Location Selection for BTL
Different areas and property types offer different yield profiles:
Higher Yield (Typically Smaller Units in Popular Areas)
- Studio and 1-bedroom apartments in Dubai Marina, JBR, Business Bay
- Smaller units in established communities with strong tenant demand
- Properties near metro stations and major employment hubs
Lower Yield, Higher Appreciation (Premium Properties)
- Villas in Emirates Hills, Palm Jumeirah, Jumeirah Islands
- Premium apartments in Downtown Dubai
- Branded residences
Balanced Approach
- Dubai Hills Estate
- Arabian Ranches
- Town Square, Mira, and similar family communities
Legal Considerations for BTL Investors
Tenancy Law (RERA)
- All rental contracts must be registered on Ejari (Dubai's tenancy registration system)

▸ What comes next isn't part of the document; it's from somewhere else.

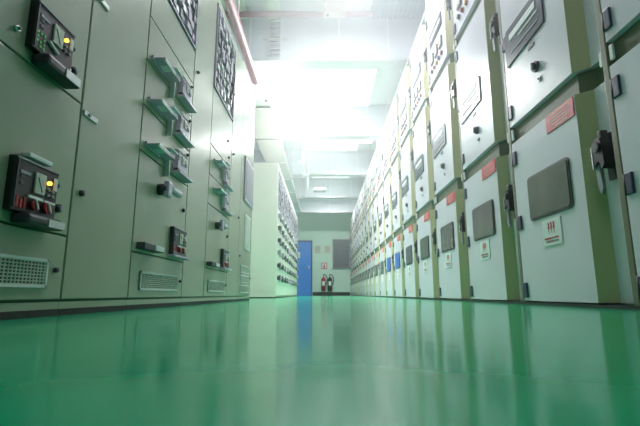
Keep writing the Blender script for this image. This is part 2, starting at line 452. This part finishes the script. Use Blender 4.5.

- Rental increases are governed by the RERA Rental Index , landlords cannot raise rents arbitrarily
- Eviction rules are strict , you must follow the legal process and provide adequate notice
- Security deposits are capped at 5% of annual rent for unfurnished and 10% for furnished properties
Tax Implications
- There is no rental income tax in the UAE
- However, you may need to declare rental income in your home country if you are a tax resident elsewhere
- Check applicable double taxation treaties
Property Management
As a BTL investor, especially if you do not live in Dubai, consider:
- Hiring a RERA-licensed property management company
- Management fees typically range from 5%-10% of annual rent
- Services include tenant finding, rent collection, maintenance coordination, and legal compliance
BTL Mortgage Application Tips
- Start with your personal qualification: Ensure your salary or business income supports the mortgage on its own, without relying on rental income
- Have a larger deposit ready: Higher down payments improve your application and reduce the monthly payment, improving cash flow
- Choose the property wisely: Banks are more comfortable financing properties in established, high-demand areas
- Prepare a rental analysis: Show the bank you have done your homework on expected yields
- Consider fixed-rate periods: For investment properties, predictable costs make cash flow planning easier
- Factor in all costs: Service charges, management fees, maintenance, and vacancy periods all reduce your effective return
Managing Multiple BTL Properties
If you own or plan to own multiple investment properties:
- Each additional property requires a higher down payment
- Your total DBR across all properties must remain within limits
- Banks may cap the total number of mortgages they extend to a single borrower
- Consider spreading applications across different banks
- Keep meticulous records of income and expenses for each property
Buy-to-let investing in Dubai can be highly rewarding, with rental yields among the highest globally for a major city. Proper financing, thorough due diligence, and conservative cash flow projections are the foundations of a successful BTL portfolio.